Il presidente tunisino ha bollato i fatti di Sfax come propaganda di circoli coloniali occidentali, ribadendo che i migranti ricevono un trattamento umano derivante dai principi della società tunisina. L’organizzazione non- governativa Human Right Watch ha invece documentato uno scenario molto complicato per le centinaia di migranti trasportati nelle zone desertiche al confine con la Libia, dove risulta impossibile offrire assistenza umanitaria a chi ne avrebbe effettivamente bisogno.
Le difficoltà del governo tunisino
In questa situazione diventa sempre più difficile lavorare con il governo tunisino, soprattutto in vista del piano europeo di gestione dei flussi migratori. Tunisi infatti resta uno dei principali hub di partenza delle imbarcazioni che attraversano il Mediterraneo e sono all’ordine del giorno le partenza soprattutto da Sfax. Il progetto europeo prevede di lavorare sulla cosiddetta “dimensione esterna” vale a dire i paesi di partenza o di transito. Vista la grande instabilità che ancora caratterizza la Libia dove esistono due governi, il primo a Tripoli appoggiato dalle Nazioni Unite e militarmente difeso dalla Turchia ed il secondo a Tobruch sostenuto da russi ed egiziani, la Tunisia sembrava l’unico vero interlocutore nel Mediterraneo centrale. Saied ha però più volte dichiarato che il suo paese non sarebbe diventato una piattaforma di esternalizzazione dei migranti che l’Europa non vuole accogliere. Un nodo cruciale per il piano europeo fortemente voluto dal governo italiano, che incontra già molti problemi per quanto riguarda la ridistribuzione in Europa, soprattutto da parte di Polonia ed Ungheria.

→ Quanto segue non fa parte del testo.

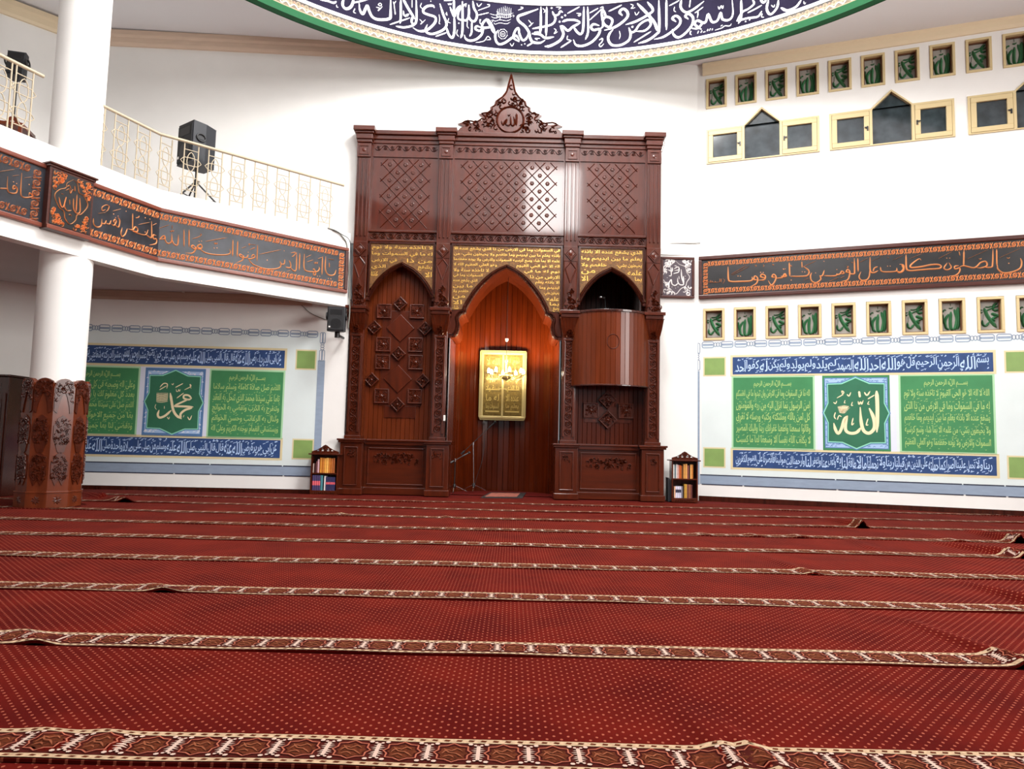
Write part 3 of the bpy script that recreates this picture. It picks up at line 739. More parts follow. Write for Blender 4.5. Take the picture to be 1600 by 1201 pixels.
SIDE = [(.60, 3.585), (.52, 3.74), (.40, 3.925), (.22, 4.10), (0, 4.225)]
MID = [(1.00, 2.92), (.93, 2.93), (.88, 3.0), (.86, 3.12), (.88, 3.24), (.83, 3.335), (.75, 3.37), (.735, 3.44), (.60, 3.69), (.45, 3.885), (.30, 4.04), (.15, 4.15), (0, 4.225)]
def arch(pr, k=4):
    a = [(p.x, p.y) for p in catmull(pr, k)]
    return a+[(-x, y) for x, y in reversed(a[:-1])]
ASIDE, AMID = arch(SIDE), arch(MID, 3)
def half_at(pr, z):
    for (x0, z0), (x1, z1) in zip(pr, pr[1:]):
        if min(z0, z1) <= z <= max(z0, z1) and z1 != z0: return x0+(x1-x0)*(z-z0)/(z1-z0)
    return 0
def bay_head(c, u0, u1, pr, A, zb, gu, lines, seed, lo):
    # gilded board pierced by the arch, its lines of script, and the arch moulding
    A2 = [(c+x, z) for x, z in A]
    m = MB(); loop = [(u0, zb), (u0, 4.66), (u1, 4.66), (u1, zb)]+A2 if A2[0][0] > A2[-1][0] else None
    m.prism(f0, loop, -.12, 0)
    o = obj('arch_head', m, 'wood', mih)
    g = MB(); a2 = [(c+x*1.07+(0), z+.055) for x, z in A]
    g0 = lo
    lw = [(gu[0], g0)]; 
    a3 = [p for p in a2 if p[1] > g0+.01]
    xa = c-half_at(pr, g0-.055)*1.07 if True else 0
    g.prism(f0, [(gu[0], g0), (gu[0], 4.615), (gu[1], 4.615), (gu[1], g0)]+[p for p in a3], 0, .012)
    go = obj('gilded_panel', g, 'gold', o, label='gilded panel with lines of Arabic script')
    t = MB(); R = random.Random(seed)
    zs = 4.60; H = (4.60-g0)/lines; wi = seed*7
    for i in range(lines):
        z1 = zs-i*H-.012; z0 = z1-H*.78
        segs = [(gu[0]+.02, gu[1]-.02)]
        hz = (half_at(pr, z0-.055) if z0-.055 > pr[0][1] else pr[0][0])*1.07+.03
        if z0-.055 < 4.22: segs = [(gu[0]+.02, c-hz), (c+hz, gu[1]-.02)]
        for a, b in segs:
            L = b-a
            if L < .09: continue
            nw = max(1, round(L/(H*1.75))); ws = [WORDS[(wi+j) % len(WORDS)] for j in range(nw)]; wi += nw
            put_text(t, f0, ' '.join(ws), a, b, z0, z1, .016)
    obj('lettering', t, 'goldtext', go)
    t = MB(); t.rframe(f0, gu[0]-.03, gu[1]+.03, 4.0, 4.65, .03, 0, .03) if False else None
    t.box(f0, gu[0]-.03, gu[1]+.03, 4.615, 4.645, 0, .03)
    for u in (gu[0]-.03, gu[1]): t.box(f0, u, u+.03, lo-.0, 4.615, 0, .03)
    t.ribbon(f0, [(c+x*1.03, z+.025) for x, z in A], .06, -.005, .04, taper=False); t.ribbon(f0, [(c+x*.985, z-.012) for x, z in A], .035, -.005, .025, taper=False)
    t.box(f0, c-abs(A[0][0])-.05, c-abs(A[0][0])+.02, A[0][1]-.04, A[0][1]+.01, -.12, .05); t.box(f0, c+abs(A[0][0])-.02, c+abs(A[0][0])+.05, A[0][1]-.04, A[0][1]+.01, -.12, .05)
    obj('arch_moulding', t, 'dkwood', o)
bay_head(-1.94, -2.575, -1.30, SIDE, ASIDE, 3.585, (-2.52, -1.36), 8, 1, 3.62)
bay_head(0, -1.05, 1.05, MID, AMID, 2.92, (-1.0, 1.0), 12, 2, 3.40)
bay_head(1.94, 1.30, 2.575, SIDE, ASIDE, 3.585, (1.36, 2.52), 8, 3, 3.62)

def planks(m, fr, u0, u1, v0, v1, w, step=.085, g=.012, dep=.012):
    n = max(1, round((u1-u0)/step)); st = (u1-u0)/n
    for i in range(n):
        a = u0+i*st; b = a+st
        vs = []
        for v in (v0, v1): vs += [fr(a, v, w-dep), fr(a+g/2, v, w), fr(b-g/2, v, w), fr(b, v, w-dep)]
        m.add(vs, [(0, 1, 5, 4), (1, 2, 6, 5), (2, 3, 7, 6)])
# left bay: planked recess set with carved tiles
m = MB(); planks(m, f0, -2.575, -1.30, 1.0, 4.4, -.22)
for u, s in ((-2.57, 1), (-1.305, -1)): 
    m.box(f0, min(u, u+s*.01), max(u, u+s*.01), 1.0, 4.4, -.25, 0)
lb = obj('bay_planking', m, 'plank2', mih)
def tile(parent, c, z, hs, dia, carved, d0=-.22):
    m = MB()
    def fr(u, v, w=0):
        if dia: u, v = (u-v)*.7071, (u+v)*.7071
        return f0(c+u, z+v, d0+w)
    m.box(fr, -hs, hs, -hs, hs, 0, .04)
    if carved:
        m.rframe(fr, -hs, hs, -hs, hs, .022, .04, .055)
    t = obj('diamond_tile' if dia else 'square_tile', m, 'wood' if carved != 2 else 'carve', parent, bev=.006)
    if carved:
        q = MB()
        for a in range(8): q.ribbon(fr, [(0, 0), (hs*.3*math.cos(a*PI/4+.3), hs*.3*math.sin(a*PI/4+.3)), (hs*.55*math.cos(a*PI/4), hs*.55*math.sin(a*PI/4))], hs*.2, .04, .016)
        q.disc(fr, 0, 0, hs*.22, .05, .025, 0, 8)
        foliage(q, fr, lambda u, v: max(abs(u), abs(v)) > hs*.45, -hs*.72, hs*.72, -hs*.72, hs*.72, .04, .010 if carved == 1 else .018, 26, int(c*50+z*30), hs*.2)
        obj('carved_rosette', q, 'wood' if carved == 1 else 'carve', t)
def px_fit(px, py, Y=12.97): p = at_y(px, py, Y); return p.x-XC, p.z
m = MB(); m.box(f0, -2.29, -1.53, 1.62, 3.40, -.22, -.205); m.box(f0, -2.20, -1.62, 1.40, 1.62, -.22, -.205); obj('tile_board', m, 'wood', lb, bev=.004)
for (x0, y0, x1, y1) in ((588.5, 474, 613, 499.5), (639, 474.5, 664.5, 500), (586.5, 526, 612, 551), (637, 527, 662.5, 551.5), (585.5, 553.5, 611, 578), (637, 554, 662.5, 579), (584, 607, 609, 630.5), (636, 608, 661, 631)):
    a = px_fit(x0, y0); b = px_fit(x1, y1); tile(lb, (a[0]+b[0])/2, (a[1]+b[1])/2, .135, False, 1)
for (x, y) in ((626, 475), (585.5, 512), (664.5, 514), (623, 553), (581.5, 593.5), (661, 595), (621.5, 632)):
    a = px_fit(x, y); tile(lb, a[0], a[1], .098, True, 2, -.2)
for (x, y) in ((626, 513), (622, 592)):
    a = px_fit(x, y); tile(lb, a[0], a[1], .185, True, 0)
# right bay: planks under the pulpit, dark opening above it
m = MB(); planks(m, f0, 1.30, 2.575, 1.0, 2.22, -.22)
for u, s in ((1.305, 1), (2.57, -1)): m.box(f0, min(u, u+s*.01), max(u, u+s*.01), 1.0, 4.4, -.25, 0)
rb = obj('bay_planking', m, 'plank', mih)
m = MB(); m.box(f0, 1.50, 2.36, 1.40, 1.70, -.22, -.205); obj('tile_board', m, 'wood', rb, bev=.004)
for (x0, y0, x1, y1, d) in ((912, 629, 934, 653, 0), (965, 630, 990, 654, 0)):
    a = px_fit(x0, y0); b = px_fit(x1, y1); tile(rb, (a[0]+b[0])/2, (a[1]+b[1])/2, .14, False, 1)
for (x, y) in ((949, 625), (949, 656)):
    a = px_fit(x, y); tile(rb, a[0], a[1], .125, True, 2, -.2)
m = MB(); fB = MF(13.9)
planks(m, fB, 1.2, 2.7, 2.15, 4.6, 0, .1)
for u, s in ((1.315, 1), (2.565, -1)):
    fs_ = Plane((XC+u, 13.0), (0, 1)) if s == -1 else Plane((XC+u, 13.9), (0, -1))
    planks(m, fs_, 0, .9, 2.15, 4.6, 0, .1)
m.box(f0, 1.3, 2.6, 4.5, 4.52, -1.2, -.12); m.box(f0, 1.3, 2.6, 2.2, 2.22, -1.2, -.12)
obj('pulpit_recess', m, 'dkwood', mih)

# the niche itself: jambs, vault and the curved planked apse
m = MB()
def apse(u, v, w=0):                                                 # u runs left jamb -> round the back -> right jamb
    hw = 1.0; s1 = .95; ell = 2.6
    if u < s1: return V3((XC-hw+w, 12.75+u, v))
    if u > s1+ell: return V3((XC+hw-w, 12.75+(2*s1+ell-u), v))
    a = PI*(u-s1)/ell; return V3((XC-(hw-w)*math.cos(a), 12.75+s1+(.85-w)*math.sin(a), v))
planks(m, apse, 0, .95*2+2.6, 0, 4.6, 0, .094, .012, .012)
obj('niche_planking', m, 'plank', mih)
m = MB(); ring_ = [apse(4.5*i/40, 4.55) for i in range(41)]
m.add(ring_+[V3((XC, 13.3, 4.6))], [(i, i+1, 41) for i in range(40)]); obj('niche_ceiling', m, 'dkwood', mih)
m = MB(); n = len(AMID); back = [(x*.985, z-.02 if z > 3.45 else z) for x, z in AMID]
D = 1.05
vs = [f0(x, z, -.12) for x, z in AMID]+[f0(x, z, -D) for x, z in back]
m.add(vs, [(i, n+i, n+i+1, i+1) for i in range(n-1)])
obj('arch_soffit', m, 'wood', mih)
m = MB(); loop = [(-1.0, 2.92), (-1.0, 4.55), (1.0, 4.55), (1.0, 2.92)]+back
m.flat(MF(12.75+D), loop, 0, 0, True); obj('arch_back', m, 'dkwood', mih)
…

Il nodo del prestito dell’FMI
Ma il presidente tunisino sembra voler giocare su questa complessa situazione e continuerà ad alimentare lo scontro fino all’ottenimento dei prestiti. Italia e Francia si stanno dando molto da fare per sbloccare i quasi 2 miliardi del Fondo Monetario Internazionale che attiverebbero anche 900 milioni da parte dell’Unione Europea. Questo domino virtuoso farebbe scattare un altro presto di circa 5 miliardi dai Paesi del Golfo Persico, ma gli ultimi dati vedono i quasi 8 miliardi in arrivo sufficienti soltanto a pagare gli interessi sui debiti precedenti e la spesa corrente per il 2023, senza nessun investimento strutturale per la pericolante economia tunisina. Nel paese del Maghreb stanno iniziando a scarseggiare i beni di prima necessità e senza importazioni di carburante e generi alimentari la Tunisia rischia il collasso. Saied non è intenzionato a tagliare i sussidi che la sua amministrazione ha distribuito all’elettorato a lui fedele perché perderebbe l’appoggio popolare ancora piuttosto forte. In questa difficile situazione il popolo tunisino scarica rabbia e frustrazione sui migranti arrivati soprattutto dai paesi del Golfo di Guinea come Costa d’Avorio, Togo, Guinea e Mali che spesso preferiscono farsi rimpatriare che restare. Dopo diversi giorni di estrema violenza la situazione nel Governatorato di Sfax sembra essersi calmata anche per l’arrivo di imponenti forze militari, ma le partenze con imbarcazioni di fortuna restano all’ordine del giorno e dialogare con la Tunisia sembra una sfida davvero complessa per l’Europa.